Jangan Sampai Terlambat
Krisis kesehatan bukan sekadar angka. Di baliknya hadir kisah seseorang yang berpulang akibat pola hidup yang seharusnya bisa dihindari. Karena itu koalisi organisasi kesehatan mendesak pemerintah untuk mengambil sikap tegas demi melindungi rakyatnya.
Ketua Jaringan Perempuan Peduli Pengendalian Tembakau (JP3T) Magdalena Sitorus menekankan,“Kesehatan rakyat tidak boleh dikompromikan dengan kepentingan industri. Penerapan PP Kesehatan adalah hak konstitusional warga negara. Bukan opsi politik.”
Tanpa kebijakan yang tegas maka setiap hari yang berlalu berarti kehilangan kesempatan untuk mencegah lebih banyak korban.

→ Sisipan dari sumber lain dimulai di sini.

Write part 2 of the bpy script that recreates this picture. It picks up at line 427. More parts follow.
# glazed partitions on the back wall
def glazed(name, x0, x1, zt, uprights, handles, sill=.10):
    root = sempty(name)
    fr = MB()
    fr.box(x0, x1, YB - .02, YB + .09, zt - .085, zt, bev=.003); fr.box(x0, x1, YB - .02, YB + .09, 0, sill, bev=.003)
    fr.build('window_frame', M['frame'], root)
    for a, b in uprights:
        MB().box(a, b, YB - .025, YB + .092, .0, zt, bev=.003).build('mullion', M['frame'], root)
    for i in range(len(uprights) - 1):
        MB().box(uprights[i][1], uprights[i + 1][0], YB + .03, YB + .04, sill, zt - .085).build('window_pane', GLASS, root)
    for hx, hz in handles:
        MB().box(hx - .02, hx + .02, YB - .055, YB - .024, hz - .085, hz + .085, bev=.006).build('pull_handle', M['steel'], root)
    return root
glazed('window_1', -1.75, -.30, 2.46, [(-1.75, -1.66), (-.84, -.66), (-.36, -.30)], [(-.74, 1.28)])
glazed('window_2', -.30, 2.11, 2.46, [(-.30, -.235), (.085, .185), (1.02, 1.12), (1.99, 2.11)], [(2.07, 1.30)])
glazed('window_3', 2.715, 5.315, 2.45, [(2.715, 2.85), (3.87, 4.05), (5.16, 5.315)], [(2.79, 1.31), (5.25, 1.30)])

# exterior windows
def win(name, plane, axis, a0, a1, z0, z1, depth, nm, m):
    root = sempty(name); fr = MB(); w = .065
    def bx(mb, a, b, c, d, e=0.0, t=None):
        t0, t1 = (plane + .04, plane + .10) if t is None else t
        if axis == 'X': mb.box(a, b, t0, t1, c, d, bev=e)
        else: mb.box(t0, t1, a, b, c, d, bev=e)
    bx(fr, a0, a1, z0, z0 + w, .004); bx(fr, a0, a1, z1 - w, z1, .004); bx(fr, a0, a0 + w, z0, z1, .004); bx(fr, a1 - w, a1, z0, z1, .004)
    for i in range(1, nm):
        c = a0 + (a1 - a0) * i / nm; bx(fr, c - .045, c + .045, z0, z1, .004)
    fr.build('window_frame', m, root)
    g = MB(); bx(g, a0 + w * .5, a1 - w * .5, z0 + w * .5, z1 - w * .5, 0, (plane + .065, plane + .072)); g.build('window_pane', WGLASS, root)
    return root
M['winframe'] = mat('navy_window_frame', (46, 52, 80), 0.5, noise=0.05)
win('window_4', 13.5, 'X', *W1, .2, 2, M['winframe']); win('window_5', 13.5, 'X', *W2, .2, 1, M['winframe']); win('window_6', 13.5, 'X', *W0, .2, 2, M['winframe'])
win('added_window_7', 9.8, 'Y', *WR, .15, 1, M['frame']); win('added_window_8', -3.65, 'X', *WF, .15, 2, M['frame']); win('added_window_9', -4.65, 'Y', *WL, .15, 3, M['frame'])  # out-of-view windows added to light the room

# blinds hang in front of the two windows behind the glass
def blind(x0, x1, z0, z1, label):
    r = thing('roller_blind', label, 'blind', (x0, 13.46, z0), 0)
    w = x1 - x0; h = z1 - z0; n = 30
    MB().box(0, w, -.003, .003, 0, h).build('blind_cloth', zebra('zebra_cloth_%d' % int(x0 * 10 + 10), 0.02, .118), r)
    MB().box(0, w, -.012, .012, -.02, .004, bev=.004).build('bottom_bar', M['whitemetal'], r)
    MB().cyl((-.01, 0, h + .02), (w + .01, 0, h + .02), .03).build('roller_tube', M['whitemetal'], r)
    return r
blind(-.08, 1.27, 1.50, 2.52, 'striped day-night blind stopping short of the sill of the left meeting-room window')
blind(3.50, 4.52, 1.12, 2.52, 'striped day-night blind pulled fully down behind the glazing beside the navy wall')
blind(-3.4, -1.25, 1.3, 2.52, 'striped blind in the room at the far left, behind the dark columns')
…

“Kami mendesak pemerintahan Prabowo – Gibran untuk menunjukkan keberpihakan pada rakyat. Bukan pada industri. Setiap hari tanpa kebijakan tegas berarti kehilangan nyawa dan masa depan bangsa,” pungkas Ketua Pusat Kajian Jaminan Sosial Universitas Indonesia (PKJS – UI) dengan tegas.